Um sexuelle Gewalt als Methode der Bekämpfung eines Gegners in ihrer systematisch eingesetzten Dimension aufdecken und dagegen vorgehen zu können, ist der Mut der betroffenen Frauen immer einer der entscheidenden Wendepunkte, das Erlebte zur Sprache zu bringen. Unabhängig von vielen anderen gesellschaftlichen und familiären Gründen, die die Frauen am Sprechen hindern, ist von entscheidender Bedeutung die Absicht des Staates, um jeden Preis ein Aufdecken der eingesetzten sexuellen Gewalt zu verhindern. Viele der Betroffenen können daher erst dann reden, wenn sie sich einem weiteren möglichen Zugriff des Staates entzogen haben - das heißt in der Konsequenz, dass nicht wenige erst nach einer Flucht ins Ausland beginnen, zu sprechen.

[…]

Ich möchte mich insbesondere zu der Situation im Exil nach einer erzwungenen Flucht von sexueller Gewalt betroffener Frauen und Mädchen äußern. Eine solche Flucht ist NIE freiwillig, sie hinterlässt tiefe Gefühle von Verrat an denjenigen, die zurückbleiben (mussten) und weiterhin täglich mit der Gefahr derartiger Gewalt konfrontiert sind, sowie Zustände tiefer Einsamkeit in einer Umgebung und Gesellschaft, die auch nicht ansatzweise erahnen kann, welche Dimensionen die politische Repression im Herkunftsland der betroffenen Frauen haben und wie viel Mut und Selbstlosigkeit es erfordert, hiergegen zu kämpfen.

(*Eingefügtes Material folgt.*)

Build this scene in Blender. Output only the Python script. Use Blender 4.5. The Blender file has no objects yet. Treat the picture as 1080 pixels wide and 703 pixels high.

EXIL bedeutet für die meisten Frauen von ihrem Wunsch her, sich an einen Ort zu begeben, an dem sie sich sammeln können, um zumindest von den äußeren Umständen her ohne die permanente Furcht, erneut derartiger Gewalt ausgesetzt zu werden, die Ruhe zu finden, sich wieder aufzubauen.
Hierzu gehört auch, Bedingungen zu schaffen, die es ermöglichen, sich als Teil eines gemeinsamen, sich fortsetzenden Kampfes gegen die Verhältnisse zu begreifen, wegen derer sie gezwungen waren zu fliehen.
Dies kann niemals ein individueller Vorgang sein, in dem es lediglich darum geht, das eigene Seelenheil zu retten. Die Betroffenen wissen dies meistens ganz genau - jedoch sind sie im Exilland mit Bedingungen und Verhältnissen konfrontiert, die sie erneut zu passiven, kranken Opfern zu machen versuchen, denen - im besten Fall - geholfen werden muss.
Das betrifft sowohl die institutionalisierte, strukturelle Gewalt, die auf deutschen Gerichten, Behörden und Ämtern vorherrscht, als auch die meist gut gemeinten, im Ansatz aber zum völligen Scheitern verurteilten "Hilfsbemühungen" verschiedener gesellschaftlicher Gruppen und Einzelpersonen, solange diese nicht in einen Rahmen politischer Bekämpfung der Ursachen eingebettet werden.
Mit dieser Feststellung beabsichtigen wir auf keinen Fall, die ungeheuer wertvolle Arbeit z.B. der Rehabilitationszentren für Folterüberlebende oder anderer, Hilfe anbietender Gruppen zu disqualifizieren. Es ist jedoch dringend notwendig, neue Perspektiven im gemeinsamen politischen Handeln zu entwickeln, die in letzter Zeit viel zu oft vernachlässigt wurden.
Das belegen insbesondere die häufigen Anfragen aus dem Ausland, wie unser Projekt in der Türkei denn wohl am besten unterstützt werden könne.
Auch wenn wir uns über dieses Interesse sehr freuen, zeigt dies doch auch die weit verbreitete Mentalität des so genannten Helferinnensyndroms, welches gekennzeichnet ist von der Konzentrierung auf die Verhältnisse im Ausland und eine Unterstützung meist materieller Art.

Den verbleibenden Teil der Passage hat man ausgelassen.